Um outro aspecto que desponta no livro: noites em claro servem para pensar e escrever; palestras viram artigos e, depois, em conjunto, viram livros; sala de aula é laboratório para reflexões; sessões de cinema, cafezinho ou chope com os amigos e alunos é oportunidade para se etnografar a vida cultural desse grupo, bairro ou cidade, etc. Goldenberg nos transmite a impressão de estar ligada na antropologia durante as 24 horas do dia. Absolutamente tudo é fonte para reflexão, produção e publicação. Há uma otimização - talvez exagerada, heroica e/ou ilusória - de todos os passos dados pelo intelectual, mesmo quando ele não está necessariamente envolvido com seu trabalho. Esse ideal de antropólogo full time reforça, de alguma forma, a estrutura competitiva e produtiva (não necessariamente traduzida em qualidade ou relevância), que a autora tanto critica ao longo do livro.

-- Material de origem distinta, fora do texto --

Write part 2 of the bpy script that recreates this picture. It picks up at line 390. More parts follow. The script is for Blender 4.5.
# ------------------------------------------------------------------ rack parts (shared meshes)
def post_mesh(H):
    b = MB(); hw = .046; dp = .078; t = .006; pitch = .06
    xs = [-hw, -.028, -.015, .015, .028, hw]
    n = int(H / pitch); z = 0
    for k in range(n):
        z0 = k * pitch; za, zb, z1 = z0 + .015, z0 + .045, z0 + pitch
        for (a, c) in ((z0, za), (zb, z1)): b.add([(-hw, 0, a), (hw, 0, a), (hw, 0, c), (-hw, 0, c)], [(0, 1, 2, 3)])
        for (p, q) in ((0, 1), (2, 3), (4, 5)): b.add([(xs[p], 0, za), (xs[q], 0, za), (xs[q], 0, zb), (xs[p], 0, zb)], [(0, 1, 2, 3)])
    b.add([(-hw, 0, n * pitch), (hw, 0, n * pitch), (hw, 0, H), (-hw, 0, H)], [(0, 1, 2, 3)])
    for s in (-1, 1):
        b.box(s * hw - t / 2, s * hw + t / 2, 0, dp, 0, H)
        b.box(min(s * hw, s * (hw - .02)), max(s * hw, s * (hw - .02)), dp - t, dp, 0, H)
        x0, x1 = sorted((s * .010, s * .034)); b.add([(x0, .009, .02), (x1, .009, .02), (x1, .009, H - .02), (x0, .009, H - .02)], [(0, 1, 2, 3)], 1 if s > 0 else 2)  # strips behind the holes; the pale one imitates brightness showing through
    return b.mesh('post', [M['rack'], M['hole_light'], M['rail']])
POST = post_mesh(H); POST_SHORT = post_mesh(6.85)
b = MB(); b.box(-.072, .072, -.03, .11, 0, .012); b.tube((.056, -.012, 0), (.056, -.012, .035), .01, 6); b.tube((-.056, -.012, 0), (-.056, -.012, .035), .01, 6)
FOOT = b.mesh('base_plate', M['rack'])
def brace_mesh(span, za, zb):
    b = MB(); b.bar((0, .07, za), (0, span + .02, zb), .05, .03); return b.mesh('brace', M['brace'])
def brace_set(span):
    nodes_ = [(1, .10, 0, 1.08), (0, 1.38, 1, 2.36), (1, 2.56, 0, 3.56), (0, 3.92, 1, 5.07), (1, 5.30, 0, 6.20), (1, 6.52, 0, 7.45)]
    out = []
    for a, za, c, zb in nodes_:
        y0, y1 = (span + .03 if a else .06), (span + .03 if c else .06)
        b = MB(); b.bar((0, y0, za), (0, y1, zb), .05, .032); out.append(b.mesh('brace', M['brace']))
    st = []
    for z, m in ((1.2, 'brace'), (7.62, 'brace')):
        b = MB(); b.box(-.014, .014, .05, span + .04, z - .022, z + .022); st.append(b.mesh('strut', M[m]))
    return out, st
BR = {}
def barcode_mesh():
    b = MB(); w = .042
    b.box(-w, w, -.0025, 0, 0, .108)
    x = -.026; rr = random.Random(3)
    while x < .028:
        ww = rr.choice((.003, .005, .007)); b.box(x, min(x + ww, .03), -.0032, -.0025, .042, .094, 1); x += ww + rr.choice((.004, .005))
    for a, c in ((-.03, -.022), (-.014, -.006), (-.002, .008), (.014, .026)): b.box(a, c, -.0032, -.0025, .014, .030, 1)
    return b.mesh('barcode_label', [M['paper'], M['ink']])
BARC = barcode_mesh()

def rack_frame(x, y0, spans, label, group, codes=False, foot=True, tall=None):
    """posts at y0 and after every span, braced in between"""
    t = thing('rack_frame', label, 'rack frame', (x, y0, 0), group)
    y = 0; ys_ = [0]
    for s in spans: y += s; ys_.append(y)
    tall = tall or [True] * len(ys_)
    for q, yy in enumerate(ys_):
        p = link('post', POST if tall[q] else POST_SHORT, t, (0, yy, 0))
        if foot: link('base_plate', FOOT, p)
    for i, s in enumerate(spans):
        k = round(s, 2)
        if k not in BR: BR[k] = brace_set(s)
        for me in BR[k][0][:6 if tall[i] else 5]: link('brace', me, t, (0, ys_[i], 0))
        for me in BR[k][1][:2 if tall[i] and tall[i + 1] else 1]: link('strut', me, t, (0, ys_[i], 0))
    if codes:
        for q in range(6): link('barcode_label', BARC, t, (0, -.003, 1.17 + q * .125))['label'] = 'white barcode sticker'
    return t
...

Por fim, gostaria de ressaltar o que me parece a principal contribuição desse charmoso livrinho. Ao longo de suas páginas, percebe-se como a autora faz uma bela e extensa ode ao ensino na graduação. Ela nota o descrédito com que o sistema de ensino superior brasileiro tem lidado com essa fase inicial da formação e milita para que "a sala de aula volte a ser um espaço de reconhecimento, investimento e, principalmente, prazer" (p. 44). Goldenberg é, sim, apaixonada pela antropologia e pelo espaço da troca com seus alunos, e nos brinda com insights e recomendações bastante relevantes para, além de investirmos na graduação, nos neófitos e na profissionalização, nos mantermos na mesma sintonia dessa paixão.